As per Merv’s suggestion here is his response to my [post] (Dealing with antitheist and “new atheist” rhetoric - #10 by Terry_Sampson)
In a different thread.

This would be an excellent insight to add over on the apologetics thread too (not that we need to move it or anything). But I think it shows that apologetics is not something exclusive to Christiainity or even necessarily to organized religion (though it may have been the Christian west that turned it into an art-form and spawned so much antithetical reaction.)

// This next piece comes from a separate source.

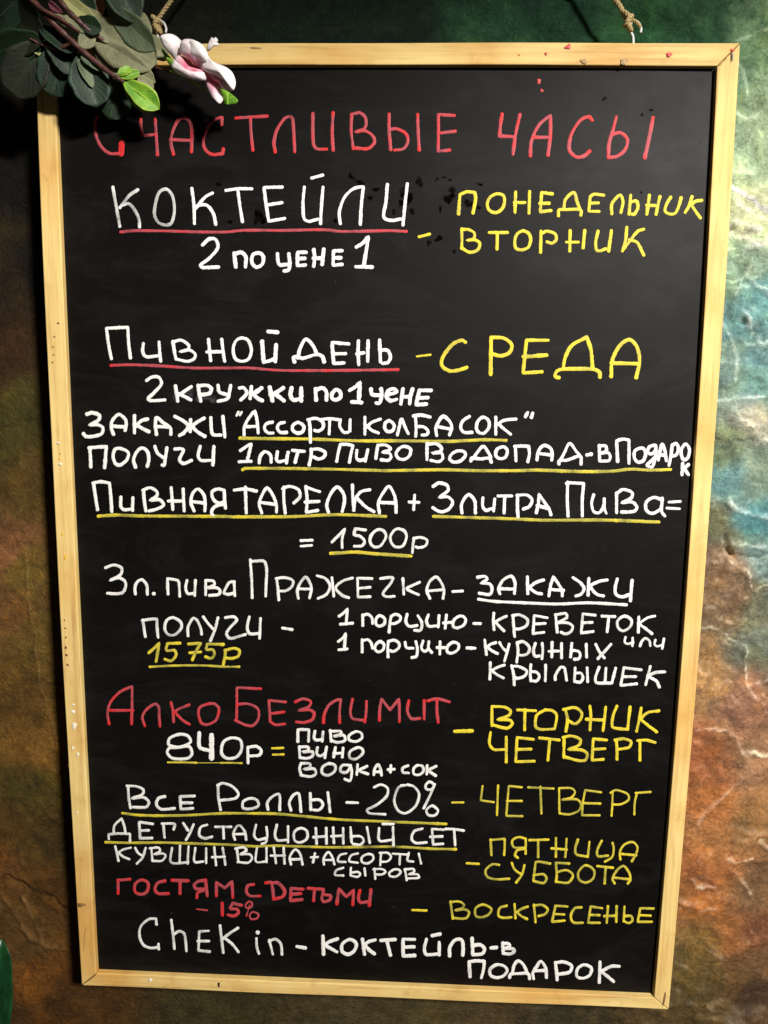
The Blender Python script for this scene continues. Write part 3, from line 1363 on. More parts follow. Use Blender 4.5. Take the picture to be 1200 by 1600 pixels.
s.bump(s.mth('ADD', s.mth('ADD', g, s.mth('MULTIPLY', g2, 0.8)), s.mth('ADD', s.mth('MULTIPLY', g3, 0.55), s.mth('MULTIPLY', g4, 0.6))), 1.0, 0.0016)
me.materials.append(s.m)
wall = bpy.data.objects.new('wall', me); COL.objects.link(wall)
wall['kind'] = 'structure'

# ------------------------------------------------------------------ the menu board
board = thing('menu_board', 'black handwritten menu board in a pale pine frame hanging on the painted wall', 'menu board', (0, 0, 0))
T_RAIL = 0.018; RECESS = 0.006; PANEL_Y = RECESS
def pts(sx): return [tuple(map(float, p.split(','))) for p in sx.split()]
def interp_line(P, n, ax):
    P = np.array(P); t = np.linspace(P[0][ax], P[-1][ax], n)
    o = np.stack([np.interp(t, P[:, ax], P[:, 0]), np.interp(t, P[:, ax], P[:, 1])], -1)
    return o
def smooth_line(P, n, ax):
    P = np.array(P); k = 2 if len(P) > 3 else 1
    t = np.linspace(P[0][ax], P[-1][ax], n)
    c = np.polyfit(P[:, ax], P[:, 1 - ax], k)
    v = np.polyval(c, t)
    # keep the ends exact
    e0 = P[0][1 - ax] - v[0]; e1 = P[-1][1 - ax] - v[-1]
    u = np.linspace(0, 1, n); v = v + e0 * (1 - u) + e1 * u
    return np.stack([v, t], -1) if ax == 1 else np.stack([t, v], -1)
CTL, CTR, CBR, CBL = (53.5, 70), (1157, 67), (1045, 1577.5), (128, 1540)
ITL, ITR, IBR, IBL = (84, 103), (1121, 103), (1022, 1559), (150.5, 1521)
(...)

Would it be safe to say that nearly anyone, so long as they feel they’ve got something of value in their life, will be an apologist for that thing ? If I’ve got something good going on in my life, I want to share it. And I suspect that’s a reflection of wider human nature regarding anything from a great book to an enjoyable movie watched, or of course, a fulfilling religious experience. Some things are more ephemeral (like a movie) and probably won’t much be remembered a decade or two hence, but other more substantial things that stick with us (and for the better) will likely be the sorts of things we most want to pass along to others. Christians just have a head start on formalizing all this and (for both better and worse) turning it into an artform with a specific name: “Apologetics”. But we are by no means the only ones who so often approach the world and others around us “agenda first”. Atheists like Dawkins would seem to be every bit the apologists that believers are (and again - both for better and worse, as you remind us, Mark).